MXN424 Advanced Applied Analysis
To view more information for this unit, select Unit Outline from the list below. Please note the teaching period for which the Unit Outline is relevant.
| Unit code: | MXN424 |
|---|---|
| Credit points: | 12 |
| Timetable | Details in HiQ, if available |
| Availabilities |
|
| CSP student contribution | $555 |
| Domestic tuition unit fee | $3,324 |
| International unit fee | $4,296 |
Unit Outline: Semester 2 2024, Gardens Point, Internal
| Unit code: | MXN424 |
|---|---|
| Credit points: | 12 |
| Pre-requisite: | Unit Coordinator approval |
| Coordinator: | Helen Thompson | helen.thompson@qut.edu.au |
Overview
This unit provides a framework for you to undertake advanced level coursework in applied analysis. It will provide you with a sound understanding and appreciation of a range of advanced theories, concepts and techniques selected from areas such as asymptotic analysis, perturbation theory, functional analysis, complex analysis, graph theory and algebraic geometry. You will gain expertise in problem formulation, problem solving, critical thinking and written communication. This advanced unit builds upon the analysis work previously undertaken in an undergraduate mathematics degree, such as differential equations and linear algebra. It is also designed to complement a research project in applied and/or computational mathematics and prepare you for further research studies at Masters or PhD level.
Learning Outcomes
On successful completion of this unit you will be able to:
- Formulate problems in mathematical terms and perform related advanced level analysis.
- Apply problem-solving skills in the types of extended problems that arise in the highly quantitative area of applied analysis.
- Employ high level mathematical manipulation, algebraic and conceptual skills.
- Articulate and communicate ideas using high-level mathematical notation and language.
Content
The unit is designed to provide you with knowledge, skills and application in a number of techniques that fall into the broad area of applied analysis.
A selection of the following (or related) topics will be covered:
1. Linearisation and perturbation expansions of differential equations
2. Asymptotic approximations, matched asymptotics
3. Functional and complex analysis
4. Graph-theoretic methods for analysis of polynomial dynamical systems
5. Algebraic geometry methods for computation of polynomial invariants
Learning Approaches
This unit involves a combination of lectures and reading material where theory and concepts will be presented, and where you will be exposed to the processes required to solve problems using the methods of this unit.
The teaching and learning approaches will foster both acquisition of new knowledge at an advanced level and development of your skills.

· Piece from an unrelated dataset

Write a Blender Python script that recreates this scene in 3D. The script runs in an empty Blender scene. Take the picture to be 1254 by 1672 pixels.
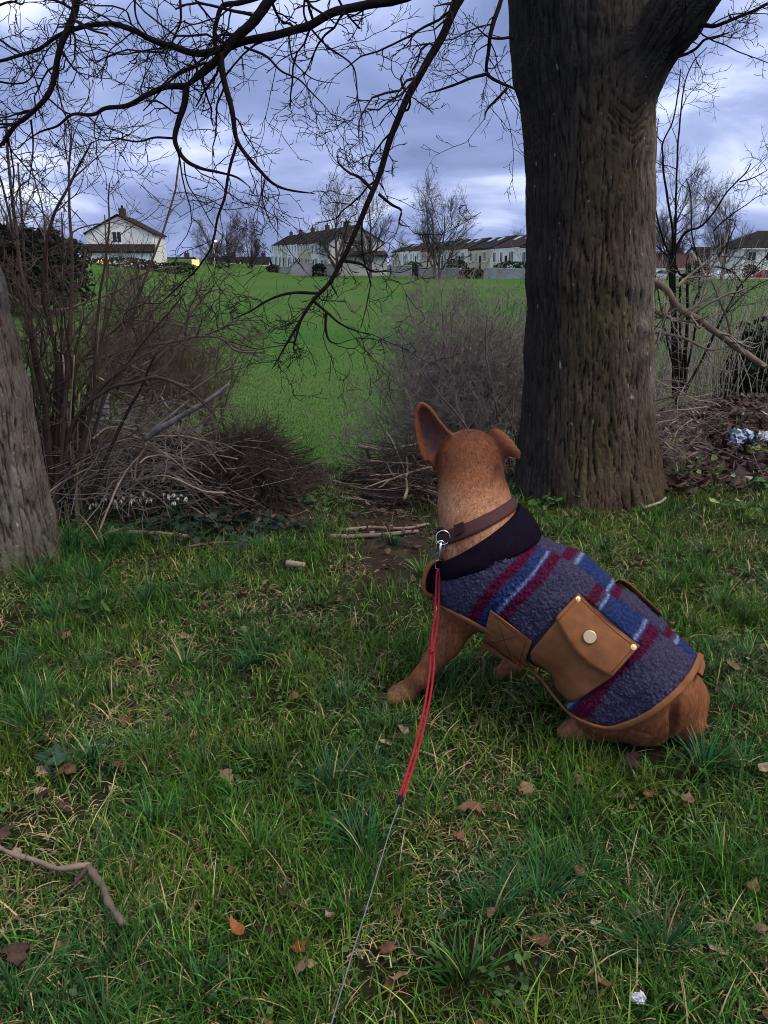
import bpy, math, random
import numpy as np
from mathutils import Vector, Matrix
from mathutils.bvhtree import BVHTree

SC = bpy.context.scene
COL = SC.collection
rng = np.random.default_rng(7)
F32 = np.float32

# ------------------------------------------------------------------ camera, sky, sun, exposure
FPX, CX, CY = 1230.0, 627.0, 836.0          # focal length and centre in photo pixels
PITCH = math.radians(18.05)
CAM = np.array([0.0, 0.0, 1.2])
_cp, _sp = math.cos(PITCH), math.sin(PITCH)

cam_d = bpy.data.cameras.new('camera')
cam_d.sensor_fit = 'VERTICAL'
cam_d.angle = 2 * math.atan(836.0 / FPX)
cam_d.clip_start, cam_d.clip_end = 0.05, 6000
cam = bpy.data.objects.new('camera', cam_d); COL.objects.link(cam)
cam.location = CAM
cam.rotation_euler = (math.pi / 2 - PITCH, 0, 0)
SC.camera = cam

SUN_ELEV, SUN_AZ = math.radians(56), math.radians(114)   # azimuth from +Y towards +X: behind-right of the camera
world = bpy.data.worlds.new('World'); SC.world = world; world.use_nodes = True
def build_world():
    nt = world.node_tree; N = nt.nodes; L = nt.links; N.clear()
    out = N.new('ShaderNodeOutputWorld'); bg = N.new('ShaderNodeBackground')
    sky = N.new('ShaderNodeTexSky'); sky.sky_type = 'NISHITA'; sky.sun_disc = False
    sky.sun_elevation = SUN_ELEV; sky.sun_rotation = SUN_AZ
    sky.air_density = 1.2; sky.dust_density = 2.5
    skys = N.new('ShaderNodeMix'); skys.data_type = 'RGBA'; skys.blend_type = 'MULTIPLY'; skys.inputs['Factor'].default_value = 1
    skys.inputs['B'].default_value = (0.05, 0.05, 0.05, 1)
    L.new(sky.outputs[0], skys.inputs['A'])
    tc = N.new('ShaderNodeTexCoord')
    sep = N.new('ShaderNodeSeparateXYZ'); L.new(tc.outputs['Generated'], sep.inputs[0])
    # project the view direction on a cloud layer
    mx = N.new('ShaderNodeMath'); mx.operation = 'MAXIMUM'; mx.inputs[1].default_value = 0.0; L.new(sep.outputs['Z'], mx.inputs[0])
    ad = N.new('ShaderNodeMath'); ad.operation = 'ADD'; ad.inputs[1].default_value = 0.30; L.new(mx.outputs[0], ad.inputs[0])
    comb = N.new('ShaderNodeCombineXYZ')
    for k in ('X', 'Y'):
        d = N.new('ShaderNodeMath'); d.operation = 'DIVIDE'; L.new(sep.outputs[k], d.inputs[0]); L.new(ad.outputs[0], d.inputs[1]); L.new(d.outputs[0], comb.inputs[k])
    mp = N.new('ShaderNodeMapping'); mp.inputs['Scale'].default_value = (0.95, 1.0, 1); mp.inputs['Location'].default_value = (0.55, 1.45, 0.4)
    L.new(comb.outputs[0], mp.inputs[0])
    n1 = N.new('ShaderNodeTexNoise'); n1.inputs['Scale'].default_value = 1.75; n1.inputs['Detail'].default_value = 8; n1.inputs['Roughness'].default_value = 0.50; n1.inputs['Distortion'].default_value = 0.5
    L.new(mp.outputs[0], n1.inputs['Vector'])
    cr = N.new('ShaderNodeValToRGB'); e = cr.color_ramp.elements
    e[0].position = 0.34; e[0].color = (0.105, 0.138, 0.268, 1)
    e[1].position = 0.70; e[1].color = (0.55, 0.59, 0.69, 1)
    m = e.new(0.46); m.color = (0.155, 0.198, 0.362, 1)
    m = e.new(0.54); m.color = (0.215, 0.262, 0.44, 1)
    m = e.new(0.61); m.color = (0.34, 0.39, 0.56, 1)
    L.new(n1.outputs['Fac'], cr.inputs[0])
    # an overcast sky brightens and greys steadily towards the zenith
    zr = N.new('ShaderNodeMapRange'); zr.inputs['From Min'].default_value = 0.45; zr.inputs['From Max'].default_value = 1.0
    zr.inputs['To Min'].default_value = 0.0; zr.inputs['To Max'].default_value = 1.0; L.new(sep.outputs['Z'], zr.inputs['Value'])
    zc = N.new('ShaderNodeMix'); zc.data_type = 'RGBA'; zc.inputs['A'].default_value = (1, 1, 1, 1); zc.inputs['B'].default_value = (2.5, 2.3, 1.5, 1)
    L.new(zr.outputs[0], zc.inputs['Factor'])
    zm = N.new('ShaderNodeMix'); zm.data_type = 'RGBA'; zm.blend_type = 'MULTIPLY'; zm.inputs['Factor'].default_value = 1
    L.new(cr.outputs[0], zm.inputs['A']); L.new(zc.outputs['Result'], zm.inputs['B'])
    mixc = N.new('ShaderNodeMix'); mixc.data_type = 'RGBA'; mixc.inputs['Factor'].default_value = 0.93
    L.new(skys.outputs['Result'], mixc.inputs['A']); L.new(zm.outputs['Result'], mixc.inputs['B'])
    L.new(mixc.outputs['Result'], bg.inputs['Color']); bg.inputs['Strength'].default_value = 1.0
    L.new(bg.outputs[0], out.inputs[0])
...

The material presented will be context-based utilising examples from a range of mathematical and real-world applications. The emphasis will be on learning by doing, learning in groups and as individuals, written and oral communication, and developing skills and attitudes to promote life-long learning.
You are expected to work not only in any lecture/workshop session times allocated, but also in your own private study time. That is, you are expected to consolidate the material presented by working through a wide variety of exercises, problems and online learning activities in your own time.
For more information regarding expected volume of learning for this unit, please consult QUT Manual of Policies and Procedures, Section C/3.1.
Assessment
Unit Grading Scheme
7- point scale
Assessment Tasks
Assessment: Problem Solving Task
This task will provide you with an opportunity to exhibit newly acquired skills in the material covered in the unit to solve theoretical and practical problems.
This assignment is eligible for the 48-hour late submission period and assignment extensions.
Assessment: Examination
You will be required to complete a series of written mathematical exercises that test your understanding of the material covered over the semester.
Academic Integrity
Students are expected to engage in learning and assessment at QUT with honesty, transparency and fairness. Maintaining academic integrity means upholding these principles and demonstrating valuable professional capabilities based on ethical foundations.
Failure to maintain academic integrity can take many forms. It includes cheating in examinations, plagiarism, self-plagiarism, collusion, and submitting an assessment item completed by another person (e.g. contract cheating). It can also include providing your assessment to another entity, such as to a person or website.
You are encouraged to make use of QUT’s learning support services, resources and tools to assure the academic integrity of your assessment. This includes the use of text matching software that may be available to assist with self-assessing your academic integrity as part of the assessment submission process.
Further details of QUT’s approach to academic integrity are outlined in the Academic integrity policy and the Student Code of Conduct. Breaching QUT’s Academic integrity policy is regarded as student misconduct and can lead to the imposition of penalties ranging from a grade reduction to exclusion from QUT.
Resources
Risk Assessment Statement
There are no extraordinary risks associated with the classroom/lecture activities in this unit.